Refer to PC games like Crysis 3, Farcry 3 and probably anything called "something 3"

Many PC gamers are still playing games released as far back as 2003, I don't think there will be many new PC games for the future. THQ has gone bust and they made the best first person shooter PC games.

You should consider a better video card, possibly two of them, a good quality PSU most likely 850 watts to support two high end video vards, massive hdd storage becuase PC games are no longer just a few hundred megabyes anymore, and Steam seems to want to do updates more often than what is really required to play the game.

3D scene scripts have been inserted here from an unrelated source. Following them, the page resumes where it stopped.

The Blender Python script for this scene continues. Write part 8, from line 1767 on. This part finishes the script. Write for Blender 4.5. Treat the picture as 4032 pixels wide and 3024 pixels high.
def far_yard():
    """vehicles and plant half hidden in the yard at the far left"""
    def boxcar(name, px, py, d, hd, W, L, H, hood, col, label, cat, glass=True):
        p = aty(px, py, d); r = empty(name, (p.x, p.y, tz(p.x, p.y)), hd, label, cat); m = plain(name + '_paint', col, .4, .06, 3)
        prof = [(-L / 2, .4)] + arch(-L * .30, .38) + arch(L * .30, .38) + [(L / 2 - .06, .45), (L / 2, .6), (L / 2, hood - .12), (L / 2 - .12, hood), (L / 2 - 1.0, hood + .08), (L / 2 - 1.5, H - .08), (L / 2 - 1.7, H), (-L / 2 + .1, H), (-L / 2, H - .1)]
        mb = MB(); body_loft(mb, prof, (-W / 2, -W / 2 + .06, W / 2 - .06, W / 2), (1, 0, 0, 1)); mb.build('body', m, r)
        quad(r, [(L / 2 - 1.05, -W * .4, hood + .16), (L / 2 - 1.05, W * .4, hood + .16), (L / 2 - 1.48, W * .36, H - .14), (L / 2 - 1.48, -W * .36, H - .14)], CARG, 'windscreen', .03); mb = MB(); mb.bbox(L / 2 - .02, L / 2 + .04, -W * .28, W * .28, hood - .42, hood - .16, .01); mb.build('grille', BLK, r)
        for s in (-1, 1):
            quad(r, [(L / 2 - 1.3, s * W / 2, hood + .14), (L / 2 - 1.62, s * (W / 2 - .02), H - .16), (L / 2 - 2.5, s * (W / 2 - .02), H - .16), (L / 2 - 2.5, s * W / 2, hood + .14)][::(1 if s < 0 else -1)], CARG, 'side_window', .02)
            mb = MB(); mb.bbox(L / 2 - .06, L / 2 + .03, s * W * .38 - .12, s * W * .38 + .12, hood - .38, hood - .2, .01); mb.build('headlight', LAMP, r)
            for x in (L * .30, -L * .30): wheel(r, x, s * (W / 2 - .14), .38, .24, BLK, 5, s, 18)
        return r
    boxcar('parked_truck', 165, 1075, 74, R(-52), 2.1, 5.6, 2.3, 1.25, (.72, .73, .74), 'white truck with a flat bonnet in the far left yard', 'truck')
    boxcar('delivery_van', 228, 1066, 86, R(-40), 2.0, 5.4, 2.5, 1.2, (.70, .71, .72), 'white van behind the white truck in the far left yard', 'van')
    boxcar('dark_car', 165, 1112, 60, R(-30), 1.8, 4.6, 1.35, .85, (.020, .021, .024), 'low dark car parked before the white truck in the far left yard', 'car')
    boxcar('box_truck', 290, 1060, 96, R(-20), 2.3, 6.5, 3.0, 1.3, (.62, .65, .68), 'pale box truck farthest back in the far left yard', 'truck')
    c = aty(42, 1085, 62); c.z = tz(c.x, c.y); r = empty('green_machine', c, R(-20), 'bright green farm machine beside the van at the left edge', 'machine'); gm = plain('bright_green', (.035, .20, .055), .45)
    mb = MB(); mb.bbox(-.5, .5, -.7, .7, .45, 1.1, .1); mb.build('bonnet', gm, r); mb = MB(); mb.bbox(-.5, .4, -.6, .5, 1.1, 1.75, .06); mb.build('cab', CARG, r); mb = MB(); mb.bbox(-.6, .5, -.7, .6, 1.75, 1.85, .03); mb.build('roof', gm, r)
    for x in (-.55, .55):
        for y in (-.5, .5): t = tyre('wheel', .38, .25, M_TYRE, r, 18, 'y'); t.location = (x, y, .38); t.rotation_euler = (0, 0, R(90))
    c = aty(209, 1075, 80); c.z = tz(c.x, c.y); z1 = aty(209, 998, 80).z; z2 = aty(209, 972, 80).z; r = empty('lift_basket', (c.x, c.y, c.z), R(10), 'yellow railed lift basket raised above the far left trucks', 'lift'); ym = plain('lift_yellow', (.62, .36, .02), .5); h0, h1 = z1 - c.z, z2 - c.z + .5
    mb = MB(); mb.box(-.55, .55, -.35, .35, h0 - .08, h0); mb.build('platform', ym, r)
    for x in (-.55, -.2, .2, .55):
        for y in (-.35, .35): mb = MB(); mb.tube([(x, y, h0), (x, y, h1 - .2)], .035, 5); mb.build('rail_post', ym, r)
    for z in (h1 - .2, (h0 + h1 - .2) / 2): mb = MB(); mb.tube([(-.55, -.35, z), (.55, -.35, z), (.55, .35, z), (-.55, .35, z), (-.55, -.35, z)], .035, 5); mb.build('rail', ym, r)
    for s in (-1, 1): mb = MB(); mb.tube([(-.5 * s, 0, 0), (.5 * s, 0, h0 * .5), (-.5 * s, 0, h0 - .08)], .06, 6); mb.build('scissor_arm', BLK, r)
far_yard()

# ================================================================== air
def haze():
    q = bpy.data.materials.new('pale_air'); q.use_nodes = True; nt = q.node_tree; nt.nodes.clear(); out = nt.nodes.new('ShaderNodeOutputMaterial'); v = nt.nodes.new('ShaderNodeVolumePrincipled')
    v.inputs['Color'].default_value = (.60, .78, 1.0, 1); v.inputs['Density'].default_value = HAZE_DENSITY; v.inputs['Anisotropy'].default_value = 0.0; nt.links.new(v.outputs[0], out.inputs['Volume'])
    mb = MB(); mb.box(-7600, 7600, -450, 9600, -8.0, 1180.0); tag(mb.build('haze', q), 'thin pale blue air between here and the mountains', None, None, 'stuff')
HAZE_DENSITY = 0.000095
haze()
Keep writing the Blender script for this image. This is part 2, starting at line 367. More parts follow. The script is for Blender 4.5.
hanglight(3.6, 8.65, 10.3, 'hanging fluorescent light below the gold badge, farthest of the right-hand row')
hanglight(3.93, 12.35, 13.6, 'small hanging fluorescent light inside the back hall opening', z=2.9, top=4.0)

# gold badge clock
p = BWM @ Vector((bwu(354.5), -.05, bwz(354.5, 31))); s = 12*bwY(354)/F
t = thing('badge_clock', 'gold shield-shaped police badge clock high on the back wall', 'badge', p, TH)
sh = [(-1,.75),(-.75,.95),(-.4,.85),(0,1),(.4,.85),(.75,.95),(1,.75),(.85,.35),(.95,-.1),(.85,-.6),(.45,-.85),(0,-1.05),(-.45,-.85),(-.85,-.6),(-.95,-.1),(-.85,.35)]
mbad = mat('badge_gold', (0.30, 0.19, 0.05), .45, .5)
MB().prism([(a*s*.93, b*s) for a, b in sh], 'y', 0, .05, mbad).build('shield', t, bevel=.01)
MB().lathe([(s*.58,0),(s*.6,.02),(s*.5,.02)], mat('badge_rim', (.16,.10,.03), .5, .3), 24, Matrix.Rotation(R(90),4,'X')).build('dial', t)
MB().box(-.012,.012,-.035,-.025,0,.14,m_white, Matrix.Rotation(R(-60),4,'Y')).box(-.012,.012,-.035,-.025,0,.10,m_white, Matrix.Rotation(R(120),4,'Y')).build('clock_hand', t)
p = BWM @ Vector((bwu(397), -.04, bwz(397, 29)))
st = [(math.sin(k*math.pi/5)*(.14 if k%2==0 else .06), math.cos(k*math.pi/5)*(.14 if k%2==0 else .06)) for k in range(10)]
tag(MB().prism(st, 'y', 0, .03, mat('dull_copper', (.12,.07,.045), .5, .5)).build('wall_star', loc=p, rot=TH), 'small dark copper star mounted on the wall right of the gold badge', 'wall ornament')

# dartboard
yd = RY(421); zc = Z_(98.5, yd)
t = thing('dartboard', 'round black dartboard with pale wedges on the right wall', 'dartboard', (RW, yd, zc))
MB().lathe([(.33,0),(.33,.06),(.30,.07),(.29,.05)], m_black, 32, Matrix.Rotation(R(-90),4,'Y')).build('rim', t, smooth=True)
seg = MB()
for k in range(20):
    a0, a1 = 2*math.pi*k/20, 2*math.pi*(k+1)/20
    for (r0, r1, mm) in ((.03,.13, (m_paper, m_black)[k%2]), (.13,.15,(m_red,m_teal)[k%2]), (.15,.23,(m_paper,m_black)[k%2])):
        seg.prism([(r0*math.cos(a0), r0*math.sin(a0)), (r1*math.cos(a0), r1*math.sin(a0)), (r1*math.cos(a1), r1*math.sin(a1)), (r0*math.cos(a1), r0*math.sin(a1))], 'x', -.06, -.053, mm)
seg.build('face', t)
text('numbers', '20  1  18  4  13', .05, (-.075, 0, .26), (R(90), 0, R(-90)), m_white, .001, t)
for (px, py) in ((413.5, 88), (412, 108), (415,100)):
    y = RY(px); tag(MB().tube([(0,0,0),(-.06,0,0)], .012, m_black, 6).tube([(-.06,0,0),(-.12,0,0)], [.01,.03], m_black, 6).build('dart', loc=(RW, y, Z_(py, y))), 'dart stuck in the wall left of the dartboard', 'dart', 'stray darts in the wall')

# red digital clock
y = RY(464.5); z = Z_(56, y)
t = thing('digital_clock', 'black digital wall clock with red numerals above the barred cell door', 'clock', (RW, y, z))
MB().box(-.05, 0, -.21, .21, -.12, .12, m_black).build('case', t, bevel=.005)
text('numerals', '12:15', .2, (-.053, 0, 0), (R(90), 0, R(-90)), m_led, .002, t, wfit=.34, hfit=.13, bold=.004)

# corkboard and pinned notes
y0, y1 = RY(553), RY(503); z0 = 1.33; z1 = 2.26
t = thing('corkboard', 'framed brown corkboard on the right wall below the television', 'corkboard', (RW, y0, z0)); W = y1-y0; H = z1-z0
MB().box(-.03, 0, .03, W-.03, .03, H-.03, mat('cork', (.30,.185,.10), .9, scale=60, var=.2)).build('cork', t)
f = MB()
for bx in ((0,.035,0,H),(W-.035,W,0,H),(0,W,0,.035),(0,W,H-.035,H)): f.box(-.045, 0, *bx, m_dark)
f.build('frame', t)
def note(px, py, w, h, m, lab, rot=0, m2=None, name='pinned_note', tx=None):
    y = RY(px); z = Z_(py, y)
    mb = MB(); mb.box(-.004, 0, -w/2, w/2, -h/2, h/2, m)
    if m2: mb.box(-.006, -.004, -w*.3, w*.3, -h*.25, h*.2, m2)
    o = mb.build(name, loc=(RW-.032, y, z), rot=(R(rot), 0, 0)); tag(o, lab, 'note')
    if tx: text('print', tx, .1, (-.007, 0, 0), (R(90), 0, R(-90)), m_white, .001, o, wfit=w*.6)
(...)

The PC games shop sells the PC games but you still have to download from 4gb to 25gb of game files from the Games server even though you had just spent between $40 and $100 for the dvd data disks at the PC store.

PC gaming of the future may very well be only online gaming, no more data disks, only downloads and "cloud" gaming.
 

vijaywrox

Honorable
Apr 17, 2013
12
0
10,510


Apologies for the disambiguation in the word 'future'. I meant I should be able to play games that are released in the past 2-3 years and the next 1-2 years without much difficulty. After reading all the replies, I'm thinking of buying the 3 components I mentioned this month and further buying a 660Ti or a 670 and a small (32-64GB) SSD next month.

So the final configuration would be something like this:
Intel Core i5 3570K
Gigabyte Z77 D3H Mobo - Any SLI Alternatives to this?
8GB Corsair Vengeance 1600Mhz
Seagate Barracuda 1 TB 7200Rpm
nVidia GeForce GT 660Ti or 670 - Depending on my budget next month
Samsung 21.5" LED

This configuration will do the trick right?